The threat of ISIS allowed Iran to relaunch and rearm its Shiite militias that previously attacked the coalition forces and now effectively usurped the Iraqi military in the drive against ISIS in that country.
Now these same Iranian-backed Iraqi militia fighters are pouring into Syria to reinforce the Assad regime’s siege of rebels in Aleppo.
To put that into the complicated perspective the Iranian regime prefers: Iraqi militias, backed by Iran, who fought alongside US-backed Iraqi military units, are now fighting alongside Syrian government forces backed by Iranian regime against Syrian rebel units backed and trained by the US.
It is a situation that only the mullahs in Tehran could relish in turning US support in Iraq against US interests in Syria.
The Obama administration—in this game of chess—has been badly outmaneuvered because it failed to recognize that the heart of all these conflict was not ISIS, but in fact Iran’s manipulation.
The administration and much of the news media have been blinded by siren call of false promises made by groups such as the National Iranian American Council, which tried to portray Iran as an eager participant in the peace process, when in fact the Iranian regime ruthlessly sought to eliminate opponents to its vision of a Shiite sphere of influence with barrel bombs, rocket attacks and carpet bombing.
The fact that Iran has been able to get Russia to literally bomb Aleppo and other cities in Syria back into the Stone Age is a testament to the slick skill the mullahs have at lying.
With the collapse of the cease fire between the US and Russia because of more indiscriminate bombing of Aleppo, one could surmise that the flood of Iraqi militia into Aleppo is a strong indication that Iran was behind the cease fire’s collapse.
According to the Wall Street Journal, more than 1,000 Iraqi Shiite militants have traveled from Iraq since early September, joining the ranks of as many as 4,000 others already on the ground near Aleppo, the militia leaders and Syrian rebels said. They make up about half of the regime’s estimated ground force of 10,000.
The siege they are helping to enforce has tilted the battle there in favor of President Bashar al-Assad. His ruling Alawite sect has drawn on fellow Shiite powers—Iran’s Revolutionary Guards Corps, Lebanon’s Hezbollah militia and Afghan Shiite fighters—to shore up government forces depleted by deaths, defections and attrition over five years of war.
“Those…terrorist groups cause all problems in the region and the world and they should be stopped,” said Hashem al-Mosawwi, a commander of the Iraqi Shiite militia Al Nujaba, naming several Sunni opposition groups in Syria he deems synonymous with the Sunni extremists of Islamic State.

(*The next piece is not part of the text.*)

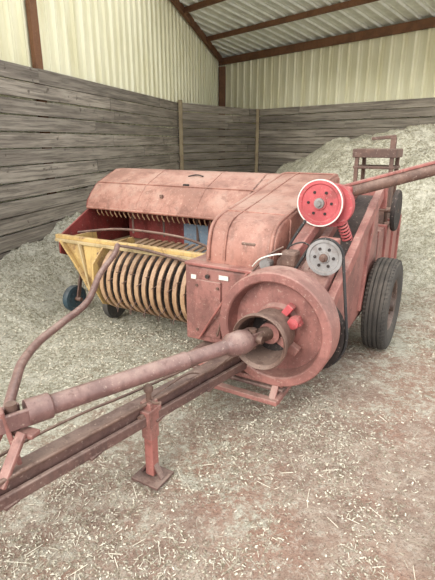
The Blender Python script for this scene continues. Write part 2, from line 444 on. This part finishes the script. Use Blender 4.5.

The Syrian opposition is dominated by the country’s Sunni majority.
The pattern of painting all Syrian opposition groups as being part of ISIS if they are Sunni is part of the strategy of the Iranian regime to deflect attention on its own Shiite extremists by way of comparison to the barbarous acts of ISIS.
In many ways, it’s akin to a mass murderer pointing a finger at a murderer and yelling “killer!”
It is remarkable these Iraqi militias are flooding into Syria just as the Iraqi military backed by additional US advisors is about to launch the offensive to retake Mosul from ISIS, but since these Shiite militias are liable to play a marginal role in that campaign, the mullahs in Tehran are determined not to let all that manpower go to waste and instead is orchestrating this attack in Aleppo against the bombed out ruins of a city where the majority of the 250,000 residents still are starving and stranded.